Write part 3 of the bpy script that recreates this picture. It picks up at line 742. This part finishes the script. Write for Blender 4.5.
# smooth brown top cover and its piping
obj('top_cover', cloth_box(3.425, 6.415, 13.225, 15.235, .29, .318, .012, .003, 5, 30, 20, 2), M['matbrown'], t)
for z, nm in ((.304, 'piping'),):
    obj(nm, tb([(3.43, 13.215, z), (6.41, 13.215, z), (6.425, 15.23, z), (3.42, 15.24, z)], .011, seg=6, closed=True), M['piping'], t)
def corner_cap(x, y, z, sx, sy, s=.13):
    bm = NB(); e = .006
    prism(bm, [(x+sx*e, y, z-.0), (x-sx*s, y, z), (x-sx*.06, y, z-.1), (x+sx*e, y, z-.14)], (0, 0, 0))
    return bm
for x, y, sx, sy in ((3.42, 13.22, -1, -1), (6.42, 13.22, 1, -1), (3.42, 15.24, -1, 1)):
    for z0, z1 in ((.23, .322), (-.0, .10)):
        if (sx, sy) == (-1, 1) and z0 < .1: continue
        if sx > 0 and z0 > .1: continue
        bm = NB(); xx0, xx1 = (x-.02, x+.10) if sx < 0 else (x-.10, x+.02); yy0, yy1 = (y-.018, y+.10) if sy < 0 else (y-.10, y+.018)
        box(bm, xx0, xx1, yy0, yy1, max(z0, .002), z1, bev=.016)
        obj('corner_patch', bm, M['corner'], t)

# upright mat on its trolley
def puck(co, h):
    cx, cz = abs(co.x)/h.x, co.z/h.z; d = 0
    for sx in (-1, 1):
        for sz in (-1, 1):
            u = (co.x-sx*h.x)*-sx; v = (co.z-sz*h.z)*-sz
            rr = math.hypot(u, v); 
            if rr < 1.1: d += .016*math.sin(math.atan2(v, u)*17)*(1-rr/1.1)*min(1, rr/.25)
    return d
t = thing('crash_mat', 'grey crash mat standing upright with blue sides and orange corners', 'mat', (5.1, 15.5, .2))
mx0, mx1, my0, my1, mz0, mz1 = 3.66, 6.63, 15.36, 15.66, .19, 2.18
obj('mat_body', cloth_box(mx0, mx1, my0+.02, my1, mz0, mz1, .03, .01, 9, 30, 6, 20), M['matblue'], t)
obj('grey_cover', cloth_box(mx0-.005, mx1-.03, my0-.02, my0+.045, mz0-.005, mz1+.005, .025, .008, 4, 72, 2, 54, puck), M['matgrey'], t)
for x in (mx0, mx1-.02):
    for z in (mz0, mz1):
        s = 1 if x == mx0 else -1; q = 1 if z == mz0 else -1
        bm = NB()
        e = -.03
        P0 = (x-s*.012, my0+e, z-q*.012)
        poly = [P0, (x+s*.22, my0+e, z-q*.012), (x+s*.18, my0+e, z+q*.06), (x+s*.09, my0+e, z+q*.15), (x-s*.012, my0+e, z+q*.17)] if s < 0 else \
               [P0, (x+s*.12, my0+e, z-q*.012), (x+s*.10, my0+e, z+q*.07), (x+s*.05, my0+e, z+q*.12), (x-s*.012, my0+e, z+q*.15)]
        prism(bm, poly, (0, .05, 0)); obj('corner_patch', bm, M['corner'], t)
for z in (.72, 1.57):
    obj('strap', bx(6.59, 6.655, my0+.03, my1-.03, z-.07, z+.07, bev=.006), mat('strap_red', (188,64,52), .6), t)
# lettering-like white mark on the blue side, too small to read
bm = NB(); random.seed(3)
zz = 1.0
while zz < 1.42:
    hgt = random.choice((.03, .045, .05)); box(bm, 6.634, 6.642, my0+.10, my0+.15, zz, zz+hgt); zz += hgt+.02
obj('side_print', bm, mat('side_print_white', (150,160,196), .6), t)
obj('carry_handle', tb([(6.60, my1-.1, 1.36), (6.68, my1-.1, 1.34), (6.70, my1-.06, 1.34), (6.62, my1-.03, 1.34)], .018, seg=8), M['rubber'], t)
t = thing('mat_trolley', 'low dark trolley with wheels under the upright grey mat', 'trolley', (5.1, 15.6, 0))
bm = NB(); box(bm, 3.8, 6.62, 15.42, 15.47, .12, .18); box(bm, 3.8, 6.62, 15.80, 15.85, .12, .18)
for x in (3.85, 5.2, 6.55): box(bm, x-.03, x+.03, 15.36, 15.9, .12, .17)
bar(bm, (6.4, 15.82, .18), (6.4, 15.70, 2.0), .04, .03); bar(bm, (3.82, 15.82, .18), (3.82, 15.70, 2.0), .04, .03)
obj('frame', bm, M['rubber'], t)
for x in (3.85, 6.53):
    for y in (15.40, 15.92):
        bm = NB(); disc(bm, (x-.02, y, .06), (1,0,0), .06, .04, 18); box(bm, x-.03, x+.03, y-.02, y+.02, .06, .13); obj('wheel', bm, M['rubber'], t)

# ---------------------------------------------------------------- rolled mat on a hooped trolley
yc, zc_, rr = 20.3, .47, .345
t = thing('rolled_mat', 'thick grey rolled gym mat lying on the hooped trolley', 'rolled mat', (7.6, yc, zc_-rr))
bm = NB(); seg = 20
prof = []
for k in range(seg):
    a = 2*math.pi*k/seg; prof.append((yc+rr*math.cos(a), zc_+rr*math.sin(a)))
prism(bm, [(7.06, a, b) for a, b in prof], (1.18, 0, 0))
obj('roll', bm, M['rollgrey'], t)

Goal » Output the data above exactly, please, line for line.

Response »
Write part 3 of the bpy script that recreates this picture. It picks up at line 742. This part finishes the script. Write for Blender 4.5.
# smooth brown top cover and its piping
obj('top_cover', cloth_box(3.425, 6.415, 13.225, 15.235, .29, .318, .012, .003, 5, 30, 20, 2), M['matbrown'], t)
for z, nm in ((.304, 'piping'),):
    obj(nm, tb([(3.43, 13.215, z), (6.41, 13.215, z), (6.425, 15.23, z), (3.42, 15.24, z)], .011, seg=6, closed=True), M['piping'], t)
def corner_cap(x, y, z, sx, sy, s=.13):
    bm = NB(); e = .006
    prism(bm, [(x+sx*e, y, z-.0), (x-sx*s, y, z), (x-sx*.06, y, z-.1), (x+sx*e, y, z-.14)], (0, 0, 0))
    return bm
for x, y, sx, sy in ((3.42, 13.22, -1, -1), (6.42, 13.22, 1, -1), (3.42, 15.24, -1, 1)):
    for z0, z1 in ((.23, .322), (-.0, .10)):
        if (sx, sy) == (-1, 1) and z0 < .1: continue
        if sx > 0 and z0 > .1: continue
        bm = NB(); xx0, xx1 = (x-.02, x+.10) if sx < 0 else (x-.10, x+.02); yy0, yy1 = (y-.018, y+.10) if sy < 0 else (y-.10, y+.018)
        box(bm, xx0, xx1, yy0, yy1, max(z0, .002), z1, bev=.016)
        obj('corner_patch', bm, M['corner'], t)

# upright mat on its trolley
def puck(co, h):
    cx, cz = abs(co.x)/h.x, co.z/h.z; d = 0
    for sx in (-1, 1):
        for sz in (-1, 1):
            u = (co.x-sx*h.x)*-sx; v = (co.z-sz*h.z)*-sz
            rr = math.hypot(u, v); 
            if rr < 1.1: d += .016*math.sin(math.atan2(v, u)*17)*(1-rr/1.1)*min(1, rr/.25)
    return d
t = thing('crash_mat', 'grey crash mat standing upright with blue sides and orange corners', 'mat', (5.1, 15.5, .2))
mx0, mx1, my0, my1, mz0, mz1 = 3.66, 6.63, 15.36, 15.66, .19, 2.18
obj('mat_body', cloth_box(mx0, mx1, my0+.02, my1, mz0, mz1, .03, .01, 9, 30, 6, 20), M['matblue'], t)
obj('grey_cover', cloth_box(mx0-.005, mx1-.03, my0-.02, my0+.045, mz0-.005, mz1+.005, .025, .008, 4, 72, 2, 54, puck), M['matgrey'], t)
for x in (mx0, mx1-.02):
    for z in (mz0, mz1):
        s = 1 if x == mx0 else -1; q = 1 if z == mz0 else -1
        bm = NB()
        e = -.03
        P0 = (x-s*.012, my0+e, z-q*.012)
        poly = [P0, (x+s*.22, my0+e, z-q*.012), (x+s*.18, my0+e, z+q*.06), (x+s*.09, my0+e, z+q*.15), (x-s*.012, my0+e, z+q*.17)] if s < 0 else \
               [P0, (x+s*.12, my0+e, z-q*.012), (x+s*.10, my0+e, z+q*.07), (x+s*.05, my0+e, z+q*.12), (x-s*.012, my0+e, z+q*.15)]
        prism(bm, poly, (0, .05, 0)); obj('corner_patch', bm, M['corner'], t)
for z in (.72, 1.57):
    obj('strap', bx(6.59, 6.655, my0+.03, my1-.03, z-.07, z+.07, bev=.006), mat('strap_red', (188,64,52), .6), t)
# lettering-like white mark on the blue side, too small to read
bm = NB(); random.seed(3)
zz = 1.0
while zz < 1.42:
    hgt = random.choice((.03, .045, .05)); box(bm, 6.634, 6.642, my0+.10, my0+.15, zz, zz+hgt); zz += hgt+.02
obj('side_print', bm, mat('side_print_white', (150,160,196), .6), t)
obj('carry_handle', tb([(6.60, my1-.1, 1.36), (6.68, my1-.1, 1.34), (6.70, my1-.06, 1.34), (6.62, my1-.03, 1.34)], .018, seg=8), M['rubber'], t)
t = thing('mat_trolley', 'low dark trolley with wheels under the upright grey mat', 'trolley', (5.1, 15.6, 0))
bm = NB(); box(bm, 3.8, 6.62, 15.42, 15.47, .12, .18); box(bm, 3.8, 6.62, 15.80, 15.85, .12, .18)
for x in (3.85, 5.2, 6.55): box(bm, x-.03, x+.03, 15.36, 15.9, .12, .17)
bar(bm, (6.4, 15.82, .18), (6.4, 15.70, 2.0), .04, .03); bar(bm, (3.82, 15.82, .18), (3.82, 15.70, 2.0), .04, .03)
obj('frame', bm, M['rubber'], t)
for x in (3.85, 6.53):
    for y in (15.40, 15.92):
        bm = NB(); disc(bm, (x-.02, y, .06), (1,0,0), .06, .04, 18); box(bm, x-.03, x+.03, y-.02, y+.02, .06, .13); obj('wheel', bm, M['rubber'], t)

# ---------------------------------------------------------------- rolled mat on a hooped trolley
yc, zc_, rr = 20.3, .47, .345
t = thing('rolled_mat', 'thick grey rolled gym mat lying on the hooped trolley', 'rolled mat', (7.6, yc, zc_-rr))
bm = NB(); seg = 20
prof = []
for k in range(seg):
    a = 2*math.pi*k/seg; prof.append((yc+rr*math.cos(a), zc_+rr*math.sin(a)))
prism(bm, [(7.06, a, b) for a, b in prof], (1.18, 0, 0))
obj('roll', bm, M['rollgrey'], t)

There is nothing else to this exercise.